In an interview last week, she said she had no recollection of anyone at the city – not the city attorney, city staff or the mayor’s office – bringing up that the issue could also be a problem for the city of San Diego.

“I didn’t put one and two together, to say, ‘Hey, wait, we’re having this other conversation over here, why wouldn’t this be part of it?’” she said. “It just seems that’s an obvious thing that should have been flagged.”

The city attorney’s office declined to comment, citing attorney-client privilege for any advice it gave city staff.

Fletcher said MTS is still pushing for a legislative fix, but he doesn’t think the changes significantly impact its ability to develop land it owns around transit stations to provide affordable housing and boost ridership.

“It changed the process by which we do it, and it might slow it down a little bit but in the grand scheme of how long these projects take, it’s not a significant delay,” he said.

In the meeting, though, the agency’s legal counsel and board openly discussed their frustration with the law, and the clear implication that far more public projects now fell under the Surplus Lands Act’s umbrella.

Chula Vista Mayor Mary Salas called it “awful,” and warned that it could derail any city’s attempt to develop land for a public benefit.

“This is something that I think is well intentioned, but the consequences are alarming,” Salas said.

In his statement, Goldstone stressed that when Gloria voted for AB 1486, which he did three times as the bill made its way through the legislative process, the measure did not include leases.
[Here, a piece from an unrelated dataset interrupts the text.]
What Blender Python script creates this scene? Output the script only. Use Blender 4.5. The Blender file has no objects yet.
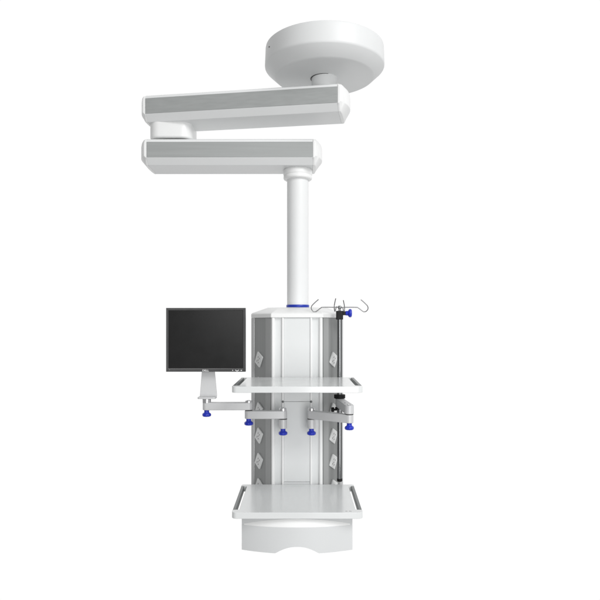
import bpy, bmesh, math, random
from mathutils import Vector, Matrix

random.seed(4)
scene = bpy.context.scene
COL = scene.collection
PI = math.pi
EYE = 1.6            # camera height
CX = -0.0145         # centre line of the cabinet

# ------------------------------------------------------------------ materials
def material(name, color, rough=0.4, metal=0.0, coat=0.0, spec=0.5, mottling=0.02, grain=0.0,
             stretch=(1, 1, 1), scale=30.0):
    m = bpy.data.materials.new(name)
    m.use_nodes = True
    nt = m.node_tree
    b = nt.nodes['Principled BSDF']
    tc = nt.nodes.new('ShaderNodeTexCoord')
    mp = nt.nodes.new('ShaderNodeMapping')
    mp.inputs['Scale'].default_value = stretch
    nt.links.new(tc.outputs['Object'], mp.inputs['Vector'])
    n = nt.nodes.new('ShaderNodeTexNoise')
    n.inputs['Scale'].default_value = scale
    n.inputs['Detail'].default_value = 4
    nt.links.new(mp.outputs['Vector'], n.inputs['Vector'])
    r = nt.nodes.new('ShaderNodeValToRGB')
    lo = [max(0, c * (1 - mottling)) for c in color]
    hi = [min(1, c * (1 + mottling)) for c in color]
    r.color_ramp.elements[0].color = (*lo, 1); r.color_ramp.elements[0].position = 0.3
    r.color_ramp.elements[1].color = (*hi, 1); r.color_ramp.elements[1].position = 0.7
    nt.links.new(n.outputs['Fac'], r.inputs['Fac'])
    nt.links.new(r.outputs['Color'], b.inputs['Base Color'])
    mr = nt.nodes.new('ShaderNodeMapRange')
    mr.inputs['To Min'].default_value = max(0.02, rough - 0.05)
    mr.inputs['To Max'].default_value = min(1, rough + 0.05)
    nt.links.new(n.outputs['Fac'], mr.inputs['Value'])
    nt.links.new(mr.outputs['Result'], b.inputs['Roughness'])
    b.inputs['Metallic'].default_value = metal
    b.inputs['Specular IOR Level'].default_value = spec
    b.inputs['Coat Weight'].default_value = coat
    b.inputs['Coat Roughness'].default_value = 0.12
    if grain > 0:
        bp = nt.nodes.new('ShaderNodeBump')
        bp.inputs['Strength'].default_value = grain
        bp.inputs['Distance'].default_value = 0.001
        n2 = nt.nodes.new('ShaderNodeTexNoise')
        n2.inputs['Scale'].default_value = scale * 14
        nt.links.new(mp.outputs['Vector'], n2.inputs['Vector'])
        nt.links.new(n2.outputs['Fac'], bp.inputs['Height'])
        nt.links.new(bp.outputs['Normal'], b.inputs['Normal'])
    return m

M_WHITE = material('white_enamel', (0.78, 0.79, 0.79), 0.42, mottling=0.010, grain=0.05, scale=12)
M_COVER = material('cover_enamel', (0.71, 0.72, 0.72), 0.45, mottling=0.012, grain=0.05, scale=10)
M_CAP = material('white_moulded_plastic', (0.84, 0.845, 0.84), 0.36, mottling=0.008, grain=0.04, scale=16)
M_TRAY = material('white_tray_laminate', (0.72, 0.735, 0.735), 0.22, mottling=0.012, coat=0.3, scale=9)
M_DRAWER = material('grey_white_laminate', (0.66, 0.672, 0.675), 0.34, mottling=0.010, coat=0.1, spec=0.35, scale=7)
M_BODY = material('pale_grey_sheet', (0.71, 0.725, 0.725), 0.40, mottling=0.012, scale=8)
M_ARMGREY = material('grey_arm_panel', (0.365, 0.378, 0.374), 0.36, metal=0.15, mottling=0.05, stretch=(0.25, 8, 8), scale=10)
M_SIDEGREY = material('grey_side_panel', (0.25, 0.258, 0.256), 0.30, metal=0.15, mottling=0.07, stretch=(10, 10, 0.12), scale=8)
M_STRIP = material('grey_panel_strip', (0.34, 0.348, 0.346), 0.36, mottling=0.03, stretch=(8, 8, 0.15), scale=8)
M_EDGE = material('light_aluminium_edge', (0.56, 0.565, 0.565), 0.38, metal=0.2, mottling=0.02, stretch=(8, 8, 0.15), scale=8)
M_STEEL = material('bright_steel', (0.78, 0.78, 0.79), 0.22, metal=1.0, mottling=0.03, scale=20)
M_SILVER = material('satin_aluminium', (0.62, 0.625, 0.63), 0.42, metal=0.12, mottling=0.015, grain=0.03, scale=24)
M_RAIL = material('dark_grey_rail', (0.17, 0.18, 0.178), 0.38, metal=0.3, mottling=0.04, scale=20)
M_CHROME = material('polished_steel', (0.225, 0.23, 0.235), 0.15, metal=1.0, mottling=0.03, stretch=(1, 1, 0.1), scale=20)
M_WIRE = material('steel_wire', (0.20, 0.20, 0.205), 0.25, metal=0.9, mottling=0.05, scale=20)
M_BLACK = material('black_plastic', (0.006, 0.006, 0.0065), 0.5, mottling=0.1, spec=0.25, scale=30)
M_DARK = material('dark_gap', (0.05, 0.05, 0.05), 0.6, mottling=0.1, scale=30)
M_BLUE = material('blue_plastic', (0.013, 0.032, 0.47), 0.30, mottling=0.05, scale=40)
M_RING = material('deep_blue_band', (0.010, 0.035, 0.40), 0.35, mottling=0.05, scale=40)
M_BEZEL = material('charcoal_bezel', (0.055, 0.055, 0.056), 0.36, mottling=0.06, scale=40)
M_SCREEN = material('black_screen', (0.006, 0.006, 0.006), 0.22, mottling=0.02, spec=0.45, scale=20)
M_LOGO = material('silver_print', (0.72, 0.72, 0.72), 0.35, mottling=0.03, scale=60)
M_SOCKET = material('white_socket_plate', (0.78, 0.79, 0.785), 0.40, mottling=0.02, scale=40)
M_GREYPRINT = material('grey_print', (0.25, 0.25, 0.25), 0.5, mottling=0.05, scale=60)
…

As it moved through the Capitol, AB 1486 did become less explicit about whether leases were included. Early drafts of the bill said directly that the law applied any time a public agency chose to “sell, lease, transfer or otherwise convey any interest in real property owned by a local agency.” By the end, the law said only that the Surplus Lands Act applied any time an agency wanted to “dispose of” property, but omitted an explicit definition of which types of real estate actions constituted disposal.